* _WHAT IS EXPECTED_: Copy exactly the lines from the beginning of the data down to and including the line holding "from mathutils import Vector, Matrix", without any pictures.

* _DATA LINES_:
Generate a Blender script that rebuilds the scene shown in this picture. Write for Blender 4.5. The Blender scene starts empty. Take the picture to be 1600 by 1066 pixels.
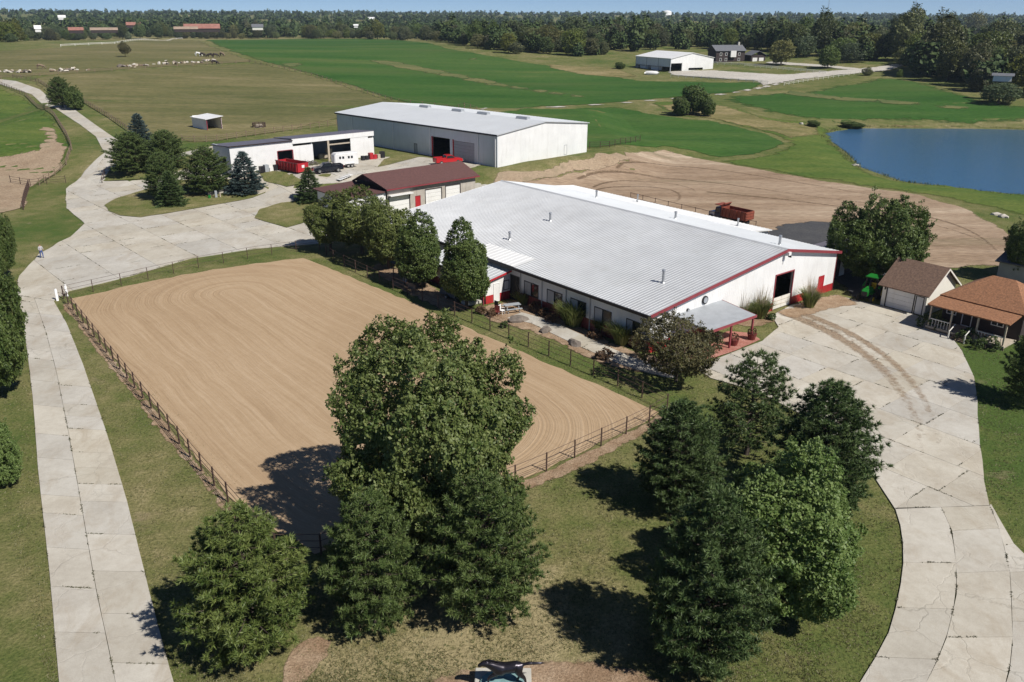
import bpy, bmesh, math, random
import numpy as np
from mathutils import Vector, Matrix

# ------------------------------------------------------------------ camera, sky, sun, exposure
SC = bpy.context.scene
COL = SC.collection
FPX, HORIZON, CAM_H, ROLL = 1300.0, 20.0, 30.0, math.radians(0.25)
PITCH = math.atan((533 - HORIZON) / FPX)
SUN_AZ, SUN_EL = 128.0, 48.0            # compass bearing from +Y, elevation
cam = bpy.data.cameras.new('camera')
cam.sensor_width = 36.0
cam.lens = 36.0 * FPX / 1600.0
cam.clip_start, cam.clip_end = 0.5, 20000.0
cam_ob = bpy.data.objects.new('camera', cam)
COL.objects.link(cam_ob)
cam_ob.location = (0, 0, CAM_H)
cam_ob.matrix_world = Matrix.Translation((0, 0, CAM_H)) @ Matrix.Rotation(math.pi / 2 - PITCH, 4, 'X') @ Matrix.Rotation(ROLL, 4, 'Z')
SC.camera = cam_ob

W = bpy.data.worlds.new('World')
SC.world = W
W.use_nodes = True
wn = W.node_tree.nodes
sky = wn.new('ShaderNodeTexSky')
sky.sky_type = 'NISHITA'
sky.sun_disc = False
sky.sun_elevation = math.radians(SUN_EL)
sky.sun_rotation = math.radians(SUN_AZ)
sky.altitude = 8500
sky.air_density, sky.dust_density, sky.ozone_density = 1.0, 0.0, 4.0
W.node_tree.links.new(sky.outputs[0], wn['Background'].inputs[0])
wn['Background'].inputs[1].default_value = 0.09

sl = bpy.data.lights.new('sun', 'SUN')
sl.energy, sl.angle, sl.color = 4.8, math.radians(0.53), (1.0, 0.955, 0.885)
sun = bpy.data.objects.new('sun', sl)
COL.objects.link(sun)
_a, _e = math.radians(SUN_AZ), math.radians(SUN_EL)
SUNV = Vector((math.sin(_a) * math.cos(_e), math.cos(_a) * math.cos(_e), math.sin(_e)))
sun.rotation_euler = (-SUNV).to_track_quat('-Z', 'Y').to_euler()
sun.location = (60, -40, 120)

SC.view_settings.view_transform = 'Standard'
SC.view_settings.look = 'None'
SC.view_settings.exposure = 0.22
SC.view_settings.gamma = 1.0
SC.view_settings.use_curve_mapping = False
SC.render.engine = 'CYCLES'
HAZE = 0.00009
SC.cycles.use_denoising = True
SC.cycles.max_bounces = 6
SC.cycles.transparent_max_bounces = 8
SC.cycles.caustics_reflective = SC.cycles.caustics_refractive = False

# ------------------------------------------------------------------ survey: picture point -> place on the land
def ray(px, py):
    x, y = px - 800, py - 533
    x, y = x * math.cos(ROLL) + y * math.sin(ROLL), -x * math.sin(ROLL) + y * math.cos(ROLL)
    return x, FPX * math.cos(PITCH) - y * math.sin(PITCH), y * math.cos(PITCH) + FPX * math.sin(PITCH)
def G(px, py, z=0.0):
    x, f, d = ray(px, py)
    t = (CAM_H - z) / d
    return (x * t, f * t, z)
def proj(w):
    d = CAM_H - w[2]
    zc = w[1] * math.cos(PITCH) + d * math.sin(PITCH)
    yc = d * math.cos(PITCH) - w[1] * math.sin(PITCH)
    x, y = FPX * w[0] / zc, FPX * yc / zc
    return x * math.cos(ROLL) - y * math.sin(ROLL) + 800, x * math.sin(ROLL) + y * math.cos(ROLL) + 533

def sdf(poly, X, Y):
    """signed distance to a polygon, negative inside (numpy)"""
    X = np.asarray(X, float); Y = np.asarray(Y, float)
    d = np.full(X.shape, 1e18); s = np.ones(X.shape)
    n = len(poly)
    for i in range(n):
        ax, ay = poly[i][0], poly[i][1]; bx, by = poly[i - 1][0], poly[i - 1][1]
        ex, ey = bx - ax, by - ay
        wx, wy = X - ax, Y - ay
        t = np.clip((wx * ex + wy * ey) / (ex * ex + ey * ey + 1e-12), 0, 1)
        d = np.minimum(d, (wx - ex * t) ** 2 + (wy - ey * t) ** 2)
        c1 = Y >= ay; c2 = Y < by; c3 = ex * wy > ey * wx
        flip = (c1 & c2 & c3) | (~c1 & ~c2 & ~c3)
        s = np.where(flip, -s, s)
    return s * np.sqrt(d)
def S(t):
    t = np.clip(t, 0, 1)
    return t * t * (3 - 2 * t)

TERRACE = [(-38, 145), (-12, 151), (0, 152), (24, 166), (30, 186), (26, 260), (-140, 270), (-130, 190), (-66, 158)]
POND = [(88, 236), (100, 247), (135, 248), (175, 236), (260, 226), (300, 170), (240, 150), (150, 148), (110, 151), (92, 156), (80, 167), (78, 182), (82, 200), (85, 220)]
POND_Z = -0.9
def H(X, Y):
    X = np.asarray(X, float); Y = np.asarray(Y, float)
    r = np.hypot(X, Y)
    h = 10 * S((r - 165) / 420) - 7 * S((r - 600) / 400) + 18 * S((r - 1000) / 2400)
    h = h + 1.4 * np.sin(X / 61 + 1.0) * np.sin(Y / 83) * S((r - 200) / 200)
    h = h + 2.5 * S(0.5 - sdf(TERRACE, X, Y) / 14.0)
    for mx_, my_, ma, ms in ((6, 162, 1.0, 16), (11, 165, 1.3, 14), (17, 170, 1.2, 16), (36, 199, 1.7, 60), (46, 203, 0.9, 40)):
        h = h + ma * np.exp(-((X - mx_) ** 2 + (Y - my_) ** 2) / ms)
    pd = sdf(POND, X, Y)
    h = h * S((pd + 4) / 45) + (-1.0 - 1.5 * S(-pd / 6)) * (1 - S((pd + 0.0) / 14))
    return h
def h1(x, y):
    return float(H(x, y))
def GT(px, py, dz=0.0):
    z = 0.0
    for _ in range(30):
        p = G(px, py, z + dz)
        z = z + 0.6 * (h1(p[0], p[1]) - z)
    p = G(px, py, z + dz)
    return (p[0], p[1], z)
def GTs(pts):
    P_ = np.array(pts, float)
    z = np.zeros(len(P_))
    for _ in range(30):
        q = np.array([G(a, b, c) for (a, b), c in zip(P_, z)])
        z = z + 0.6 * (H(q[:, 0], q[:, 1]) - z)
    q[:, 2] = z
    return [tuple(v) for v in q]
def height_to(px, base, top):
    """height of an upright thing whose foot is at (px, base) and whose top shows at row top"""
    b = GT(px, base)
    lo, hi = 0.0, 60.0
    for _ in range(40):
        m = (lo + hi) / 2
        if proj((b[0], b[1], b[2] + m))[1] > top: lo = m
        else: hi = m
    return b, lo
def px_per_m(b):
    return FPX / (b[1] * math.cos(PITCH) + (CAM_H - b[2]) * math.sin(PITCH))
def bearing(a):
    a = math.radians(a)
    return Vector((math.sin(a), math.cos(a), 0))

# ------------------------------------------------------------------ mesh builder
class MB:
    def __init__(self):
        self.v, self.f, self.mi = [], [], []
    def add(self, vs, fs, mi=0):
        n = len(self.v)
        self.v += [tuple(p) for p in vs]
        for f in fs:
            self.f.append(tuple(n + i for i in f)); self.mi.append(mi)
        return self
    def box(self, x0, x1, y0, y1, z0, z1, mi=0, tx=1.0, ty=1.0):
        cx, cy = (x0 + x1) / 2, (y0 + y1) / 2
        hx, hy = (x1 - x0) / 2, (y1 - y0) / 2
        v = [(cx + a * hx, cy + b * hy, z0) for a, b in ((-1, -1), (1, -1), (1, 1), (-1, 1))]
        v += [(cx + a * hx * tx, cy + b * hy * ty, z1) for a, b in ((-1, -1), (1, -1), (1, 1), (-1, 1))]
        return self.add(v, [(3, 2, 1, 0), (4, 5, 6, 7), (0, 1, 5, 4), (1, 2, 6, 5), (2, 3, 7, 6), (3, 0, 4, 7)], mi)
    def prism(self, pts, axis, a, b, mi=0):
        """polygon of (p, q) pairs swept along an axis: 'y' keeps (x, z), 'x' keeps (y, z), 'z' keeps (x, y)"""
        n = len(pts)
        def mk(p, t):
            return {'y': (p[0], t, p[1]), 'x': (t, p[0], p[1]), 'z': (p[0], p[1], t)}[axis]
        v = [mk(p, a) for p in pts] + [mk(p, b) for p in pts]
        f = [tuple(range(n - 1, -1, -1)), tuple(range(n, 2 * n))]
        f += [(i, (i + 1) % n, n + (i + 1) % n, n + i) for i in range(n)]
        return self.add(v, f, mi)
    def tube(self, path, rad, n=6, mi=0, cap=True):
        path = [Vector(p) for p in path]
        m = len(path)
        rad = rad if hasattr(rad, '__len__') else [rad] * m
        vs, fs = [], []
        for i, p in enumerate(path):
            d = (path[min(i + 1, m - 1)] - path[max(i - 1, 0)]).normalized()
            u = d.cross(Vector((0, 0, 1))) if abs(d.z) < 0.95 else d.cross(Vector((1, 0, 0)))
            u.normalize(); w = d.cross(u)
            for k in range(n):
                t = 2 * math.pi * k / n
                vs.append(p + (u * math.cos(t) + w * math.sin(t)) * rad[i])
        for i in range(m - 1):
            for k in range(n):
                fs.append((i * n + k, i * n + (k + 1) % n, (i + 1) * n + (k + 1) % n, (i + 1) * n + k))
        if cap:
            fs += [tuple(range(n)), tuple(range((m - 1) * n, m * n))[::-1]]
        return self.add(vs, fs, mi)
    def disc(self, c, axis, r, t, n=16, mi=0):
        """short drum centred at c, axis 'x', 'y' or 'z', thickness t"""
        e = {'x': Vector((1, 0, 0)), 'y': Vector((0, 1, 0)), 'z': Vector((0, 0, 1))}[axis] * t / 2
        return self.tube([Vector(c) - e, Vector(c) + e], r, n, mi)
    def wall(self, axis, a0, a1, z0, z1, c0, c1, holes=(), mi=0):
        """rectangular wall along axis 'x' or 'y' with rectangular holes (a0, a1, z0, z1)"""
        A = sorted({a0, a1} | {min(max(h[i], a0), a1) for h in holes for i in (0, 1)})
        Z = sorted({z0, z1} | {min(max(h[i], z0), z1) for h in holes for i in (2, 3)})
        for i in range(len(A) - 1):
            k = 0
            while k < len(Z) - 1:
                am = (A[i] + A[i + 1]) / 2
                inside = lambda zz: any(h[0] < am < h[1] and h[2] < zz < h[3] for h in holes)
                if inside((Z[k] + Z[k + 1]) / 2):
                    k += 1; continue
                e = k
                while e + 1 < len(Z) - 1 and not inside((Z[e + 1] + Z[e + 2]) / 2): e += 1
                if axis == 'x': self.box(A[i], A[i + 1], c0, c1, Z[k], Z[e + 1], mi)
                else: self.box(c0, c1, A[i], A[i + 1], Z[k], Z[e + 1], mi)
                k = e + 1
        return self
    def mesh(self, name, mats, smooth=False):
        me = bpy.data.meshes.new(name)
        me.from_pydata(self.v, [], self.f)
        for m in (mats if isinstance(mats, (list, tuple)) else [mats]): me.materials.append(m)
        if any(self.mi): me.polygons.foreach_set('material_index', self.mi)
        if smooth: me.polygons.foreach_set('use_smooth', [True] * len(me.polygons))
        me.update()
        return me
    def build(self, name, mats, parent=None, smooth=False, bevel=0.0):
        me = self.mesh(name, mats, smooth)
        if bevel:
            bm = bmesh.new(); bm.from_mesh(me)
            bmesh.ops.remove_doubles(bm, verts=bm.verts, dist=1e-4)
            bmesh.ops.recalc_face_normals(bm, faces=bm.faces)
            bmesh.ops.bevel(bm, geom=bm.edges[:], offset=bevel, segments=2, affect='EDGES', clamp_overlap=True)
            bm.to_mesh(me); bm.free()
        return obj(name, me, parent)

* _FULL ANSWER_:
Generate a Blender script that rebuilds the scene shown in this picture. Write for Blender 4.5. The Blender scene starts empty. Take the picture to be 1600 by 1066 pixels.
import bpy, bmesh, math, random
import numpy as np
from mathutils import Vector, Matrix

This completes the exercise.